Agora que a "Cimeira de Lisboa" terminou não faltam os auto-elogios. Do "espírito" da dita, à "ponte" que Lisboa parece simbolizar, os olhos dos nossos governantes querem à viva força fazer-nos acreditar que tudo foi bom e a partir daqui nada ficará como dantes. Infelizmente, a realidade não se compadece com o triunfalismo das declarações de ocasião. Os direitos humanos só raramente estiveram na agenda das reuniões e os acordos negociais não agradaram a todos os países africanos. Não fora Merkel "puxar as orelhas" a Mugabe, ninguém ouviria o nosso governo dizer o que quer que fosse sobre a presença dos ditadores em Lisboa. De acordo com as informações publicadas, estiveram em Lisboa oito líderes africanos que poderão vir a responder à justiça: Omar al-Bashir (Sudão), Meles Zenawi (Etiópia), Isaías Afewerki (Eritreia), Robert Mugabe (Zimbabwe), Jose´Eduardo dos Santos (Angola), Muammar Kadhafi (Líbia), François Bozizé (República Centro-Africa) e Paul Kagamé (Ruanda). Uma galeria de títeres.

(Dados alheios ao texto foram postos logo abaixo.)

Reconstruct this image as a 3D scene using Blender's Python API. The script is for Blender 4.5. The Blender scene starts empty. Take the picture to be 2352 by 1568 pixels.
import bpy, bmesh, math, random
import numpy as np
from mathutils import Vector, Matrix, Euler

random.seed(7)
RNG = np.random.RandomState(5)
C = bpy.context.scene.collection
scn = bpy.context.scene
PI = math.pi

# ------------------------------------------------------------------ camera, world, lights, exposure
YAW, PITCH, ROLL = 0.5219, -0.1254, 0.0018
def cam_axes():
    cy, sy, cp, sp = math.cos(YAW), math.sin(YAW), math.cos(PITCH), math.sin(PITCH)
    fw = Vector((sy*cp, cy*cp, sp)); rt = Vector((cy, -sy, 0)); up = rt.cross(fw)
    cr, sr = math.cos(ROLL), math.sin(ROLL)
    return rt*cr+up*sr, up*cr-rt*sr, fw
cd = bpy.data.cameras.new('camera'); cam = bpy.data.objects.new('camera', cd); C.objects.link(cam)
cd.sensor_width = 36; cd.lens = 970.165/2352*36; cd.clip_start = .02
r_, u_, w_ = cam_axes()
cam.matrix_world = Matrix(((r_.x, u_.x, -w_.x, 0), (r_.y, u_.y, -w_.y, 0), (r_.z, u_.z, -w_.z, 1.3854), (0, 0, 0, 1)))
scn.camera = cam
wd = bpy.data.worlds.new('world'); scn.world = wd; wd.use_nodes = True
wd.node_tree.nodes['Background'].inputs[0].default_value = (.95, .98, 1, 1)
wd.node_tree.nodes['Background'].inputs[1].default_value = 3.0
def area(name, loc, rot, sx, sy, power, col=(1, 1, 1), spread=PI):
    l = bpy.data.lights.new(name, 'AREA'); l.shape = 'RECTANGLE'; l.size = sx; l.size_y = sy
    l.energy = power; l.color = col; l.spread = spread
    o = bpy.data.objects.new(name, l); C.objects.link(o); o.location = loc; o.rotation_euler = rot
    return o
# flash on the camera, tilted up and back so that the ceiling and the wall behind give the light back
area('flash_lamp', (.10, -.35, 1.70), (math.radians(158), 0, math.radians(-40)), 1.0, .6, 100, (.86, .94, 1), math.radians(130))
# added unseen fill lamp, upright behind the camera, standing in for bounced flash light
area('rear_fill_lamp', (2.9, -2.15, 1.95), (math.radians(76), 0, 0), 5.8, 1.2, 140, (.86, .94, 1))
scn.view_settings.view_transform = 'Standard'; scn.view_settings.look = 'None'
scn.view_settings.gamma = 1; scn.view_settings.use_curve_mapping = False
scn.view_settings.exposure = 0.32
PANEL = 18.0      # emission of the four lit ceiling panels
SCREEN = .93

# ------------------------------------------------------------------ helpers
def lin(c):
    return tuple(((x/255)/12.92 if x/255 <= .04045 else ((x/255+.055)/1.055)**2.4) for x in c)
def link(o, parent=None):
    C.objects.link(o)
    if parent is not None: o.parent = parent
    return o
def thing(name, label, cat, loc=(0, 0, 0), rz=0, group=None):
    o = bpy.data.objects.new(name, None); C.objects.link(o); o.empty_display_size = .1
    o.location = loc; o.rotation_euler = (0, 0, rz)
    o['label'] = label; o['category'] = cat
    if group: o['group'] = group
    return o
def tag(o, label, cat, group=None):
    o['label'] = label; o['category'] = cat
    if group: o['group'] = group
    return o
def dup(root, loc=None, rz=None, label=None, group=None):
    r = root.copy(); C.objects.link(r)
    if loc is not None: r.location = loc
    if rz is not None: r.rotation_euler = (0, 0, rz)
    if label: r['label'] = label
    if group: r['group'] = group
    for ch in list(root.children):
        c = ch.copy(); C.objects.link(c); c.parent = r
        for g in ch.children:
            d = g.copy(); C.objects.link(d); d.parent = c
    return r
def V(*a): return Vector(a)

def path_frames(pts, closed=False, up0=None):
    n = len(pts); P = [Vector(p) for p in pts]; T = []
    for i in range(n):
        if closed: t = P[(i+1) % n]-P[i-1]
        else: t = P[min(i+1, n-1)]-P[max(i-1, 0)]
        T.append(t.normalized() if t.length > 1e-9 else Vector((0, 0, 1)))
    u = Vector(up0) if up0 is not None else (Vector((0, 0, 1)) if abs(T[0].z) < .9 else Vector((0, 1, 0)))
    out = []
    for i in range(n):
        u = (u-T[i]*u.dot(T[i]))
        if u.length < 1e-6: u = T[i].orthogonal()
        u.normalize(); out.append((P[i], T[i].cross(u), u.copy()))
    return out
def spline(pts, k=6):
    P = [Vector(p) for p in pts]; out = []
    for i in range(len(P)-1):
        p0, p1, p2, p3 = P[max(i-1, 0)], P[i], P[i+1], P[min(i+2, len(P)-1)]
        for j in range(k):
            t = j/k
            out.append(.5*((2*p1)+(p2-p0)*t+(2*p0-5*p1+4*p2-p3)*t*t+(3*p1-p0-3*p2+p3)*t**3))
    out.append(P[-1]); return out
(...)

Cá fora, e à excepção de algumas manifestações de exilados africanos contra os regimes do Zimbabwe, Angola e Líbia, pouco se deu pela contestação. As únicas notas dissonantes parecem ter sido as agressões dos "gorilas" de Kadhafi aos líbios que protestavam contra o coronel e a humilhação a que foram sujeitos os repórteres portugueses, na tenda do líder, quando os seguranças líbios confiscaram o material filmado. Isto tudo nas "barbas" das autoridades portuguesas.
Curiosamente, e lendo as notícias estrangeiras, pode perceber-se que muita coisa ficou adiada nesta cimeira e os temas comerciais foram os menos consensuais. Ao mesmo tempo, na BBC de Londres, um padre negro anglicano cortava em tiras o seu colarinho como protesto contra o regime de Mugabe e, em Paris, as manifestações contra Kadhafi eram, não só de líbios exilados, mas de socialistas franceses que se opõem à visita do Coronel.
A tenda, em Lisboa ou em Paris, será certamente a mesma, mas os circos e os intervenientes são, apesar de tudo, diferentes. Cada país tem os palhaços que merece.